9/30 Jeff Hammond: Jeff Hammond is a principal engineer with NVIDIA based in Helsinki, Finland, where his focus is developing better ways to write software for numerical algorithms. From 2014 to 2021, Jeff worked for Intel in Portland, Oregon; he started in the research organization and moved to the data center business group. Prior to that he worked for Argonne National Laboratory, first as a postdoc and then as a scientist in the supercomputing facility. Jeff was a graduate student at the University of Chicago and focused on developing open-source chemistry simulation software with Karol Kowalski at Pacific Northwest National Laboratory. He majored in chemistry and mathematics at the University of Washington. Details can be found on Jeff's home page: https://jeffhammond.github.io/.
10/7 Jie Wang: We study distributionally robust optimization with Sinkhorn distance -- a variant of Wasserstein distance based on entropic regularization. We derive convex programming dual reformulations when the nominal distribution is an empirical distribution and a general distribution, respectively. Compared with Wasserstein DRO, it is computationally tractable for a larger class of loss functions, and its worst-case distribution is more reasonable. We propose an efficient stochastic mirror descent algorithm to solve the dual reformulation with provable convergence guarantees. Finally, we provide various numerical examples using both synthetic and real data to demonstrate its competitive performance and light computation cost.
10/12 Matt Reuter: As children, most of us didn't know what we wanted to be "when we grew up," and, when asked, might have said, "an astronaut" or "a firefighter." I wanted to be a Ghost Buster and, pragmatically, wound up in computational chemistry and applied mathematics. In this talk, I'll discuss the winding path of my career from school to the national laboratory system to tenure-track faculty to teaching-line faculty. Along the way I’ll discuss my work exorcising (1) numerical ghosts from nanoscience research and (2) psychological ghosts from students when teaching mathematics.
10/19 Ying Li: I will talk about my math background and my current role as a quantitative analytics specialist at Wells Fargo. Different types of quantitative analytics specialist at banking field will be generally introduced along with my opinions of the pros and cons for quantitative analytics jobs in financial area as a math student. I will also share my experience from academia to industry and the desired skill sets to be developed for looking for industry jobs.
10/28 Yinling Zhang: Discovering the underlying dynamics of complex systems from data is an important practical topic.
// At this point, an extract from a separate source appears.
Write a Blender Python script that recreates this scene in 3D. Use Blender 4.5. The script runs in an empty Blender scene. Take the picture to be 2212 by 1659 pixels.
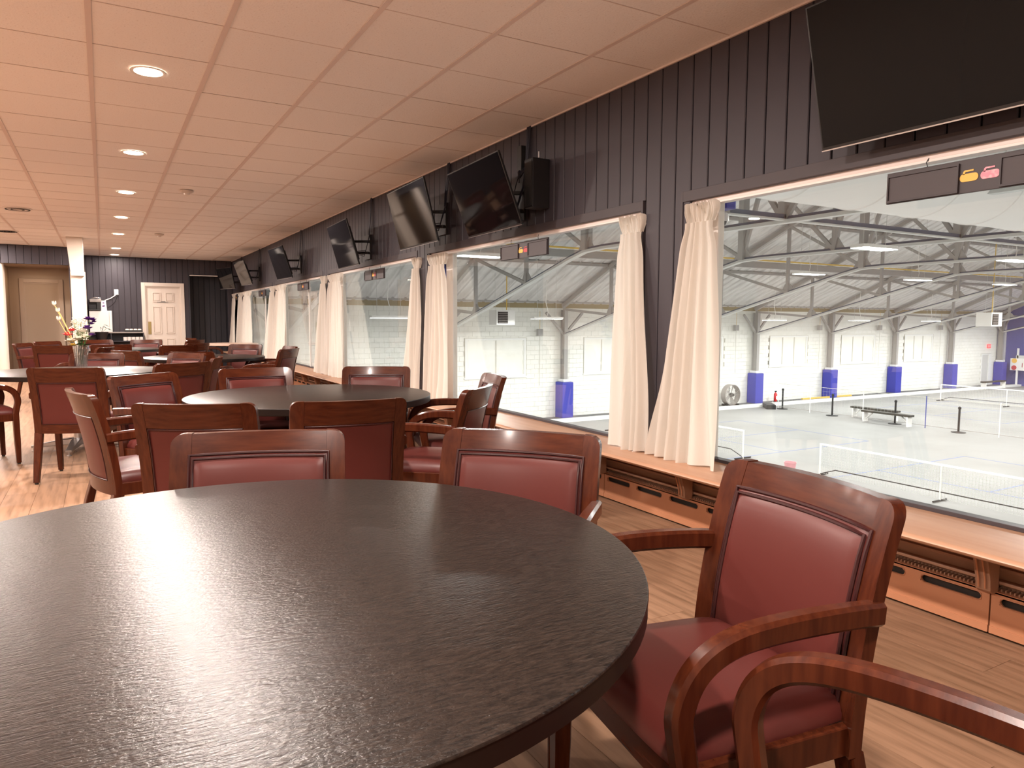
import bpy, bmesh, math, random
from mathutils import Vector, Matrix
random.seed(7)
PI = math.pi
S = bpy.context.scene
COL = S.collection

# ------------------------------------------------------------------ camera, world, exposure
CAM = Vector((0.0034, -4.0523, 1.22)); FPX = 1547.4
YAW, PIT, ROL = [math.radians(a) for a in (29.6596, -5.005, 0.2276)]
_f = Vector((math.sin(YAW)*math.cos(PIT), math.cos(YAW)*math.cos(PIT), math.sin(PIT)))
_r = Vector((math.cos(YAW), -math.sin(YAW), 0)); _u = _r.cross(_f)
_r, _u = _r*math.cos(ROL)+_u*math.sin(ROL), _u*math.cos(ROL)-_r*math.sin(ROL)
cam = bpy.data.cameras.new('camera'); camo = bpy.data.objects.new('camera', cam); COL.objects.link(camo)
camo.matrix_world = Matrix(((_r.x, _u.x, -_f.x, CAM.x), (_r.y, _u.y, -_f.y, CAM.y), (_r.z, _u.z, -_f.z, CAM.z), (0, 0, 0, 1)))
cam.sensor_fit = 'HORIZONTAL'; cam.sensor_width = 36.0; cam.lens = FPX/2212*36.0; cam.clip_start = 0.02; cam.clip_end = 300
S.camera = camo
w = bpy.data.worlds.new('world'); S.world = w; w.use_nodes = True
w.node_tree.nodes['Background'].inputs[0].default_value = (0.75, 0.8, 0.9, 1)
w.node_tree.nodes['Background'].inputs[1].default_value = 0.05
S.view_settings.view_transform = 'Standard'; S.view_settings.look = 'None'
S.view_settings.gamma = 1; S.view_settings.use_curve_mapping = False
S.view_settings.exposure = 0.0
S.cycles.use_denoising = True
S.cycles.max_bounces = 8; S.cycles.diffuse_bounces = 5; S.cycles.glossy_bounces = 4; S.cycles.transmission_bounces = 6
S.cycles.transparent_max_bounces = 16; S.cycles.caustics_reflective = False; S.cycles.caustics_refractive = False
S.cycles.sample_clamp_indirect = 6.0
LOUNGE_W = 105.0     # each recessed downlight
ARENA_W = 330.0     # each high-bay lamp
LOUNGE_C = (1.0, 0.865, 0.78)
ARENA_C = (1.0, 0.985, 0.95)

def seen(x, y, z, m=80):
    d = Vector((x, y, z))-CAM; q = d.dot(_f)
    if q < 0.15: return False
    px = 1106+FPX*d.dot(_r)/q; py = 829.5-FPX*d.dot(_u)/q
    return -m < px < 2212+m and -m < py < 1659+m

# ------------------------------------------------------------------ materials
def mat(name, col, rough=0.5, metal=0.0, spec=0.5, coat=0.0, emit=None, es=0.0, noise=None, bump=None, trans=0.0, ior=1.45, var=0.0):
    """noise=(scale, (sx,sy,sz), colour2, lo, hi); bump=(scale,(sx,sy,sz),strength,dist)"""
    m = bpy.data.materials.new(name); m.use_nodes = True; nt = m.node_tree; N = nt.nodes; L = nt.links
    b = N['Principled BSDF']
    b.inputs['Base Color'].default_value = (*col, 1); b.inputs['Roughness'].default_value = rough
    b.inputs['Metallic'].default_value = metal; b.inputs['IOR'].default_value = ior
    b.inputs['Specular IOR Level'].default_value = spec; b.inputs['Coat Weight'].default_value = coat
    b.inputs['Coat Roughness'].default_value = 0.12
    b.inputs['Transmission Weight'].default_value = trans
    if emit: b.inputs['Emission Color'].default_value = (*emit, 1); b.inputs['Emission Strength'].default_value = es
    tc = None
    def coords(sc):
        nonlocal tc
        if tc is None: tc = N.new('ShaderNodeTexCoord')
        mp = N.new('ShaderNodeMapping'); mp.inputs['Scale'].default_value = sc
        L.new(tc.outputs['Object'], mp.inputs['Vector']); return mp.outputs['Vector']
    out = None
    if noise:
        n = N.new('ShaderNodeTexNoise'); n.inputs['Scale'].default_value = noise[0]; n.inputs['Detail'].default_value = 6
        L.new(coords(noise[1]), n.inputs['Vector'])
        r = N.new('ShaderNodeValToRGB'); r.color_ramp.elements[0].position = noise[3]; r.color_ramp.elements[1].position = noise[4]
        r.color_ramp.elements[0].color = (*col, 1); r.color_ramp.elements[1].color = (*noise[2], 1)
        L.new(n.outputs['Fac'], r.inputs['Fac']); out = r.outputs['Color']
    if var:
        oi = N.new('ShaderNodeObjectInfo'); hv = N.new('ShaderNodeHueSaturation')
        mr = N.new('ShaderNodeMapRange'); mr.inputs['To Min'].default_value = 1-var; mr.inputs['To Max'].default_value = 1+var
        L.new(oi.outputs['Random'], mr.inputs['Value']); L.new(mr.outputs['Result'], hv.inputs['Value'])
        if out: L.new(out, hv.inputs['Color'])
        else: hv.inputs['Color'].default_value = (*col, 1)
        out = hv.outputs['Color']
    if out: L.new(out, b.inputs['Base Color'])
    if bump:
        n2 = N.new('ShaderNodeTexNoise'); n2.inputs['Scale'].default_value = bump[0]; n2.inputs['Detail'].default_value = 5
        L.new(coords(bump[1]), n2.inputs['Vector'])
        bp = N.new('ShaderNodeBump'); bp.inputs['Strength'].default_value = bump[2]; bp.inputs['Distance'].default_value = bump[3]
        L.new(n2.outputs['Fac'], bp.inputs['Height']); L.new(bp.outputs['Normal'], b.inputs['Normal'])
    return m

M = {}
M['tile'] = mat('acoustic_tile', (0.90, 0.87, 0.85), 0.9, spec=0.2, noise=(95, (1, 1, 1), (0.70, 0.64, 0.60), 0.60, 0.74), bump=(90, (1, 1, 1), 0.35, 0.004), var=0.015)
M['tbar'] = mat('ceiling_grid_paint', (0.72, 0.62, 0.58), 0.55)
M['gap'] = mat('dark_gap', (0.12, 0.09, 0.08), 0.9)
M['board'] = mat('dark_painted_board', (0.044, 0.038, 0.047), 0.5, spec=0.4, bump=(14, (1, 1, 0.15), 0.15, 0.002), var=0.04)
M['board2'] = mat('dark_painted_trim', (0.055, 0.045, 0.050), 0.5, spec=0.4)
M['navy'] = mat('navy_black_board', (0.028, 0.028, 0.036), 0.5, var=0.05)
M['plank'] = mat('vinyl_plank', (0.30, 0.175, 0.107), 0.42, spec=0.30, noise=(3.2, (9, 0.7, 1), (0.17, 0.094, 0.053), 0.42, 0.70), bump=(30, (6, 0.6, 1), 0.08, 0.001), var=0.07)
M['wood'] = mat('cherry_wood', (0.040, 0.0085, 0.0035), 0.27, spec=0.22, coat=0.12, noise=(7, (9, 9, 1.0), (0.075, 0.0180, 0.0068), 0.35, 0.75), bump=(60, (5, 5, 0.6), 0.04, 0.001))
M['woodx'] = mat('cherry_wood_rail', (0.040, 0.0085, 0.0035), 0.27, spec=0.22, coat=0.12, noise=(7, (1.0, 9, 9), (0.075, 0.0180, 0.0068), 0.35, 0.75), bump=(60, (0.6, 5, 5), 0.04, 0.001))
M['vinyl'] = mat('burgundy_vinyl', (0.078, 0.0165, 0.0135), 0.38, spec=0.28, bump=(220, (1, 1, 1), 0.10, 0.0006))
M['piping'] = mat('burgundy_piping', (0.030, 0.007, 0.007), 0.33)
M['glide'] = mat('leg_glide', (0.02, 0.018, 0.016), 0.6)
M['edge'] = mat('table_edge_brown', (0.010, 0.005, 0.0035), 0.4, spec=0.25)
M['steel'] = mat('brushed_steel', (0.55, 0.55, 0.56), 0.28, metal=1.0)
M['iron'] = mat('black_iron', (0.02, 0.018, 0.018), 0.45)
M['tvframe'] = mat('tv_bezel', (0.010, 0.010, 0.011), 0.30)
M['tvbody'] = mat('tv_case', (0.012, 0.011, 0.012), 0.5)
M['screen'] = mat('tv_screen', (0.004, 0.0035, 0.004), 0.05, spec=0.16)
M['cable'] = mat('cable_dark', (0.015, 0.016, 0.03), 0.5)
M['whitetrim'] = mat('white_trim', (0.80, 0.76, 0.72), 0.4)
M['pinktrim'] = mat('window_head_paint', (0.72, 0.62, 0.58), 0.35)
M['sillw'] = mat('sill_board', (0.48, 0.28, 0.18), 0.36, noise=(3, (5, 0.5, 1), (0.42, 0.225, 0.135), 0.4, 0.7), bump=(160, (1, 1, 1), 0.06, 0.0006))
M['heater'] = mat('salmon_heater_enamel', (0.47, 0.215, 0.115), 0.42, bump=(120, (1, 1, 1), 0.04, 0.0006))
M['heater2'] = mat('tan_heater_back', (0.34, 0.19, 0.12), 0.5)
M['blue'] = mat('royal_blue_vinyl', (0.045, 0.05, 0.36), 0.45, bump=(7, (1, 1, 1), 0.2, 0.01))
M['bluepaint'] = mat('blue_paint', (0.05, 0.07, 0.30), 0.5)
M['block'] = mat('white_block_paint', (0.83, 0.82, 0.77), 0.65, noise=(2, (1, 1, 1), (0.79, 0.78, 0.72), 0.45, 0.7), var=0.012)
M['arenawhite'] = mat('arena_white_paint', (0.80, 0.80, 0.78), 0.6)
M['mortar'] = mat('mortar', (0.60, 0.58, 0.52), 0.8)
M['steelpaint'] = mat('grey_steel_paint', (0.36, 0.345, 0.33), 0.5)
M['steellight'] = mat('pale_steel_paint', (0.60, 0.60, 0.58), 0.45)
M['steeldark'] = mat('blue_grey_steel', (0.10, 0.115, 0.17), 0.5)
M['roof'] = mat('roof_foil_panel', (0.72, 0.70, 0.69), 0.5, spec=0.4, noise=(1.6, (2.5, 0.5, 1), (0.52, 0.50, 0.485), 0.40, 0.72), bump=(2.2, (5, 0.8, 1), 0.3, 0.04), var=0.05)
M['ochre'] = mat('ochre_eave_board', (0.34, 0.27, 0.15), 0.7)
M['gas'] = mat('yellow_gas_pipe', (0.75, 0.50, 0.10), 0.45)
M['duct'] = mat('painted_duct', (0.90, 0.87, 0.85), 0.45, bump=(3, (1, 1, 1), 0.15, 0.02))
M['concrete'] = mat('pale_concrete', (0.29, 0.288, 0.28), 0.55, spec=0.2, noise=(0.5, (1, 1, 1), (0.25, 0.247, 0.237), 0.40, 0.72), bump=(4, (1, 1, 1), 0.05, 0.003))
M['curb'] = mat('white_kerb', (0.80, 0.80, 0.77), 0.5)
M['walk'] = mat('dark_rubber_walk', (0.13, 0.13, 0.13), 0.7)
M['line'] = mat('blue_court_line', (0.15, 0.19, 0.36), 0.5)
M['net'] = mat('net_cord', (0.55, 0.55, 0.52), 0.7)
M['netdark'] = mat('net_cord_dark', (0.13, 0.12, 0.11), 0.7)
M['tape'] = mat('white_net_tape', (0.85, 0.85, 0.82), 0.5)
M['black'] = mat('black_plastic', (0.02, 0.02, 0.02), 0.5)
M['benchtop'] = mat('bench_top_dark', (0.05, 0.045, 0.035), 0.6)
M['white'] = mat('white_enamel', (0.82, 0.80, 0.77), 0.35)
M['red'] = mat('red_paint', (0.60, 0.03, 0.03), 0.35)
M['pink'] = mat('pink_plastic', (0.75, 0.35, 0.38), 0.4)
M['beige'] = mat('beige_wall', (0.42, 0.33, 0.25), 0.7, bump=(40, (1, 1, 1), 0.05, 0.001))
M['beigedoor'] = mat('beige_door', (0.44, 0.345, 0.265), 0.45)
M['peach'] = mat('peach_plaster', (0.78, 0.70, 0.62), 0.7)
M['creampost'] = mat('cream_post_paint', (0.66, 0.58, 0.50), 0.5)
M['creamdoor'] = mat('cream_door_paint', (0.66, 0.58, 0.51), 0.4)
M['brass'] = mat('aged_brass', (0.35, 0.27, 0.12), 0.35, metal=0.9)
M['plategrey'] = mat('grey_plate', (0.32, 0.29, 0.27), 0.4)
M['tabletan'] = mat('light_table_top', (0.62, 0.45, 0.36), 0.3)
M['orangewood'] = mat('orange_wood', (0.60, 0.28, 0.14), 0.4)
M['signboard'] = mat('sign_brown', (0.036, 0.027, 0.031), 0.45)
M['signpanel'] = mat('sign_slot_panel', (0.052, 0.041, 0.045), 0.5)
M['stoney'] = mat('stone_yellow', (0.85, 0.50, 0.10), 0.5)
M['stonep'] = mat('stone_pink', (0.72, 0.28, 0.36), 0.5, noise=(60, (1, 1, 1), (0.85, 0.45, 0.50), 0.45, 0.6))
M['stoner'] = mat('stone_red', (0.55, 0.06, 0.07), 0.5)
M['ceramic'] = mat('white_ceramic', (0.82, 0.78, 0.74), 0.2)
M['paper'] = mat('paper_white', (0.85, 0.80, 0.78), 0.7)
M['purple'] = mat('purple_petal', (0.10, 0.02, 0.20), 0.6)
M['redpetal'] = mat('red_petal', (0.70, 0.05, 0.07), 0.6)
M['whitepetal'] = mat('white_petal', (0.85, 0.80, 0.70), 0.6)
M['yellowpetal'] = mat('yellow_petal', (0.80, 0.55, 0.10), 0.6)
M['straw'] = mat('straw_stem', (0.66, 0.42, 0.16), 0.6)
M['green'] = mat('green_stem', (0.10, 0.18, 0.05), 0.5)
M['leafdark'] = mat('dark_leaf', (0.03, 0.05, 0.03), 0.4)
M['lampon'] = mat('lit_lens', (1, 1, 1), 0.5, emit=(1.0, 0.80, 0.60), es=14)
M['bayon'] = mat('lit_bay_lens', (1, 1, 1), 0.5, emit=(1.0, 1.0, 0.95), es=14)
M['exitlit'] = mat('exit_lit', (0.8, 0.05, 0.05), 0.5, emit=(1.0, 0.10, 0.12), es=1.2)
M['textd'] = mat('lettering_dark', (0.05, 0.04, 0.04), 0.5)
M['textr'] = mat('lettering_red', (0.35, 0.02, 0.04), 0.5)
M['slot'] = mat('heater_slot_dark', (0.03, 0.022, 0.018), 0.8)
M['blueend'] = mat('blue_end_wall', (0.10, 0.115, 0.38), 0.6)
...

In this paper, a new iterative learning algorithm for complex turbulent systems with partial observations is developed that alternates between identifying model structures, recovering unobserved variables, and estimating parameters. First, a causality-based learning approach is utilized for the sparse identification of model structures, which takes into account certain physics knowledge that is pre-learned from data. Next, a systematic nonlinear stochastic parameterization is built to characterize the time evolution of the unobserved variables. Furthermore, the localization of the state variable dependence and the physics constraints are incorporated into the learning procedure. Numerical experiments show that the new algorithm succeeds in identifying the model structure and providing suitable stochastic parameterizations for many complex nonlinear systems.